I’ve often been asked why my simple sketches seem to carry emotion, how a few uneven lines can hold a story, a moment, or the quiet pulse of what someone is feeling inside.
Maybe it’s because I don’t try to capture faces.
I try to capture states of mind.
The Habit of Watching
Long before I began sketching seriously, I was already studying people quietly.
During my college years, I was fascinated by body language and face reading.
Every day, I traveled from Lonavala to Pune for college, and later for my job in an advertising agency.
Those journeys lasted almost nine years in all, and I think of them now as my first studio.
The mornings began with the 5:30 train, half asleep and full of stories waiting to unfold.
I often sketched inside the train, quick lines of strangers lost in thought, the man reading his paper, a woman resting her head against the window, the vendor calling through the noise.
Sometimes, in the evenings, I would sketch people on the platforms while waiting to return home.Even when I wasn’t sketching, I was observing.
Faces, gestures, postures, silences.
How people carried their day in the way they sat, leaned, waited.
Those long hours of travel taught me more about human nature than any classroom could.
I didn’t realize it then, but I was already learning to see.
The Moment Between Movements
When I draw now, I look for those same fleeting moments, when a thought passes, when a gesture reveals what words cannot. It could be how someone leans on a chair, how their eyes drift, or how their hands fall still between movements. That’s where truth lives, in gestures that last only a second but say everything.

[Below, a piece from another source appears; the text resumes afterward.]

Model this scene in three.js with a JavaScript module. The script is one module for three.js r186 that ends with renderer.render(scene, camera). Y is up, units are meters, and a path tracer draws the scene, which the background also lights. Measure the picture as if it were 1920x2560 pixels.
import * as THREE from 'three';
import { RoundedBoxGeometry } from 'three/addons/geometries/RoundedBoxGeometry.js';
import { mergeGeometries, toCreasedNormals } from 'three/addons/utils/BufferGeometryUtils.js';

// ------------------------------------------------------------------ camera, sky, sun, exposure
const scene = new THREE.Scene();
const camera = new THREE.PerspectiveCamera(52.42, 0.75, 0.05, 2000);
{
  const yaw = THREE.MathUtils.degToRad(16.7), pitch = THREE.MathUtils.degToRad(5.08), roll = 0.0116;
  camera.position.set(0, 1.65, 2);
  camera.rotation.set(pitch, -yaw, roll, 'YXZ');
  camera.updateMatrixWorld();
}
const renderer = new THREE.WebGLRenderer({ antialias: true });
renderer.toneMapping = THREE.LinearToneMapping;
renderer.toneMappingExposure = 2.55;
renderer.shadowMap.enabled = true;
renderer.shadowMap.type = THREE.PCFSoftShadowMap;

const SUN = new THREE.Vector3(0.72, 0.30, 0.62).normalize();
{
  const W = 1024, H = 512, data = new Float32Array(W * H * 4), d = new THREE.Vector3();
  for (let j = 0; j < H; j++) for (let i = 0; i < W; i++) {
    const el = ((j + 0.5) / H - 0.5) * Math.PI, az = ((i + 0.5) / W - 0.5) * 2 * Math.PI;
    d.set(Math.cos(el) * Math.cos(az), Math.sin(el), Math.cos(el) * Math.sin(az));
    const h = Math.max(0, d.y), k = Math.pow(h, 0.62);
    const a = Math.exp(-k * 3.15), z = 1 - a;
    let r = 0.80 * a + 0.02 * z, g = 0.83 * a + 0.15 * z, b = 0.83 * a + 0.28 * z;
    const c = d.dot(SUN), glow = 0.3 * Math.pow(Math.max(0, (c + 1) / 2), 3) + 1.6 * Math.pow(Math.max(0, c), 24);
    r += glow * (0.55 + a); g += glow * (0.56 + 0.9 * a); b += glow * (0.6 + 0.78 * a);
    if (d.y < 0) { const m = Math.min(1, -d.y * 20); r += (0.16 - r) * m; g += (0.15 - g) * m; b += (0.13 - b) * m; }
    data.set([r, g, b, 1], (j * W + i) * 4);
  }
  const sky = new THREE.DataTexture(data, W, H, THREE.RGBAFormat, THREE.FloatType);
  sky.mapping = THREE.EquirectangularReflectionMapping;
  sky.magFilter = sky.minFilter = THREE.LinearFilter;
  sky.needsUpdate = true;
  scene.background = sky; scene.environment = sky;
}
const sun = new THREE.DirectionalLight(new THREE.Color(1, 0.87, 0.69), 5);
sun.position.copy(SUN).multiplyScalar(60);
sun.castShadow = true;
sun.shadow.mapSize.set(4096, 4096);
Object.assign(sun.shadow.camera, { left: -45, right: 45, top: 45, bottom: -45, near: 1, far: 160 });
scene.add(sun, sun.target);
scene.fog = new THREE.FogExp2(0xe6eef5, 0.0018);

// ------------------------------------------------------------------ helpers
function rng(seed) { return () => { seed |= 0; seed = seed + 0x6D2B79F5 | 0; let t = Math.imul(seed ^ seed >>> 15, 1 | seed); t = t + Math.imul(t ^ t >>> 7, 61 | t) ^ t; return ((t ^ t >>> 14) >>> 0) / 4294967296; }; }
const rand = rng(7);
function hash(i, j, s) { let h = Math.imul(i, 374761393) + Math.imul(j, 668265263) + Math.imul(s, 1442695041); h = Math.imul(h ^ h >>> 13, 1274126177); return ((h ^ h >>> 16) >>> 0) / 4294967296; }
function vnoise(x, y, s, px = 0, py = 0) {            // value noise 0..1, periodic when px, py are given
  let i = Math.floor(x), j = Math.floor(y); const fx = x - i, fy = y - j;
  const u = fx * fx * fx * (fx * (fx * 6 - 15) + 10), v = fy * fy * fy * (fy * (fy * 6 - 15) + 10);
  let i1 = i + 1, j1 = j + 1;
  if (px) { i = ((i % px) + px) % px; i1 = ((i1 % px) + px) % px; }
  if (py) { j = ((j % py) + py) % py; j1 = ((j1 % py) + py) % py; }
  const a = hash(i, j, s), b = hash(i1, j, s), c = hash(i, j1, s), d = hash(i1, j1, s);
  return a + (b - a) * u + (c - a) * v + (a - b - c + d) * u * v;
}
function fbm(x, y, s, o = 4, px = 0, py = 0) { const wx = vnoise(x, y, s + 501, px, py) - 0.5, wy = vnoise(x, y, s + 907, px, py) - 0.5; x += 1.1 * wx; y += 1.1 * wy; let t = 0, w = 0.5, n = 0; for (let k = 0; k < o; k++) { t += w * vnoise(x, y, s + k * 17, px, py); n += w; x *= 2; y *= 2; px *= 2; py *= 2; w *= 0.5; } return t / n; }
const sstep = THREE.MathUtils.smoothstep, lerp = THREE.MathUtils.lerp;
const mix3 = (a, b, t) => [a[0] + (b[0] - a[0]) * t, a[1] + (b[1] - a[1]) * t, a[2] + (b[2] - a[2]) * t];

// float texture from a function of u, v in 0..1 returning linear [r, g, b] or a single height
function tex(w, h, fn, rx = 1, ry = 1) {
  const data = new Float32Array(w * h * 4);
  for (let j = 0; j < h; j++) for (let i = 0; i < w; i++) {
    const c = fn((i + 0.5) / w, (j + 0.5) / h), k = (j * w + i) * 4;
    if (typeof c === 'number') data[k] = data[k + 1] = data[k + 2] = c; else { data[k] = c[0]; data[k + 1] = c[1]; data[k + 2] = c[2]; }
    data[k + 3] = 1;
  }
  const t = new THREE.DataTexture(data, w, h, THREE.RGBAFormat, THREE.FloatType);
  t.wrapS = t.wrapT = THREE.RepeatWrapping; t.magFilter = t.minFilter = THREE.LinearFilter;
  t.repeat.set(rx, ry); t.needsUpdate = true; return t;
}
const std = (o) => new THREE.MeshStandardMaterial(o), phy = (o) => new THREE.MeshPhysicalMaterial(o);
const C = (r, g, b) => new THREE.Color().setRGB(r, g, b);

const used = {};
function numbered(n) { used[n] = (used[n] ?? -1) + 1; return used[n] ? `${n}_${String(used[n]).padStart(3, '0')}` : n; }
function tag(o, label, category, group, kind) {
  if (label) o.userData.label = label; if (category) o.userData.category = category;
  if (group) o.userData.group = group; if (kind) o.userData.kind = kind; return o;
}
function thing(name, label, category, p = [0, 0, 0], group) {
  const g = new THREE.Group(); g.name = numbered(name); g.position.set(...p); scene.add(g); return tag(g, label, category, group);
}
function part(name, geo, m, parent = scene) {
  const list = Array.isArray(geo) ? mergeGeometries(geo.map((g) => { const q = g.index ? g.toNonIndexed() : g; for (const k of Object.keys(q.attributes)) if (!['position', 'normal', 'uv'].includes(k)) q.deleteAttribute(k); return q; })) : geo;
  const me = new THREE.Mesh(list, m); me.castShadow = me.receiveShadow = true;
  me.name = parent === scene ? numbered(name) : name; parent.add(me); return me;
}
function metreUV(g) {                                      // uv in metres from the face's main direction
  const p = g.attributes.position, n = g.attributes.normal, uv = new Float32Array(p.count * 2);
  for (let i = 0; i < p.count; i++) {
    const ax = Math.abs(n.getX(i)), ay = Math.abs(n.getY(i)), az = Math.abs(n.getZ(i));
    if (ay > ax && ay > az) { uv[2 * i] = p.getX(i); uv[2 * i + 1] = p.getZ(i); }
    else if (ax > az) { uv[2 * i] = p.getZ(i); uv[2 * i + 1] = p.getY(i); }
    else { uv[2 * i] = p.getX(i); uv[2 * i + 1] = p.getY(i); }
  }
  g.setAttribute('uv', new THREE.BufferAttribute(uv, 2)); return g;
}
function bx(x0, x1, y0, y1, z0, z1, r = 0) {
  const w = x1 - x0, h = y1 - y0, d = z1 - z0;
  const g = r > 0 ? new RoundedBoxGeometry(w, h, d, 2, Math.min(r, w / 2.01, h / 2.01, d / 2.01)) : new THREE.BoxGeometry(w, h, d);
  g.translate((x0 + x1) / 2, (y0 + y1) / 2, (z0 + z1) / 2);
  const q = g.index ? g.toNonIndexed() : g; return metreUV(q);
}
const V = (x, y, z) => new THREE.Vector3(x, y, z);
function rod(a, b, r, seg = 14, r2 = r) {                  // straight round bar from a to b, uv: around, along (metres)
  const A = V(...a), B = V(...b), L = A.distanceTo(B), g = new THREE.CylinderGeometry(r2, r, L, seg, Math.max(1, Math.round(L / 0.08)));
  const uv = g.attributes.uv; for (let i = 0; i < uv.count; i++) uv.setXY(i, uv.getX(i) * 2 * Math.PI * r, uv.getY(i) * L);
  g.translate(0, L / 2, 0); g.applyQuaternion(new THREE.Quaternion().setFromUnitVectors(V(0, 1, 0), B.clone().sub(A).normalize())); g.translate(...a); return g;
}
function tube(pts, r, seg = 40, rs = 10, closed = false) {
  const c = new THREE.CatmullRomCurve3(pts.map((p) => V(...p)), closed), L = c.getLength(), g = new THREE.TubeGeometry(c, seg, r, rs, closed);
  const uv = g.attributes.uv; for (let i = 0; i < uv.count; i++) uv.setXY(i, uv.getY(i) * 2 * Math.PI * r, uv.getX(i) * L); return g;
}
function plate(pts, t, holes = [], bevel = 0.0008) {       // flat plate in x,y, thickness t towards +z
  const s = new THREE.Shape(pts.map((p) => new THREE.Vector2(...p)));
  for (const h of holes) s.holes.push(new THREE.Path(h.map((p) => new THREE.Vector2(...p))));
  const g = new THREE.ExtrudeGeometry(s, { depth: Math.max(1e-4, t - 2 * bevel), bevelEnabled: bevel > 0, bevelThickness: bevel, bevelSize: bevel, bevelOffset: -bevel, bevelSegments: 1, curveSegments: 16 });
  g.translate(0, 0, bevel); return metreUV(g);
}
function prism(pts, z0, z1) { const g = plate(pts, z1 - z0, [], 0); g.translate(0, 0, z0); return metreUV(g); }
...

The Visual Cues of Emotion

In photography, they call them visual cues, small details that reveal something deeper.
In sketching, they’re my language.
The torn edge of a shirt, the loosened grip of a hand, the slouch that carries fatigue, these become the anchors of my drawings.
They hint at who a person is, or what they might be feeling, without ever needing to finish the story.
My sketches are rarely complete because people rarely are.
I draw enough for the viewer to feel the rest.
Drawing Fast to Stay Honest
I draw fast, not for style but for honesty. If I stop to think, I lose the moment. Quick lines keep me close to the truth, before doubt and perfection try to intervene. It’s not about finishing a drawing. It’s about catching what’s alive before it fades.
Presence Over Perfection
I’ve never aimed to make portraits that look like someone. I want them to feel like someone. That sense of presence, quiet, raw, and unguarded, is what I chase every time my pen touches paper.
Each line is not a likeness, but a reflection, a trace of something seen, felt, and understood in silence.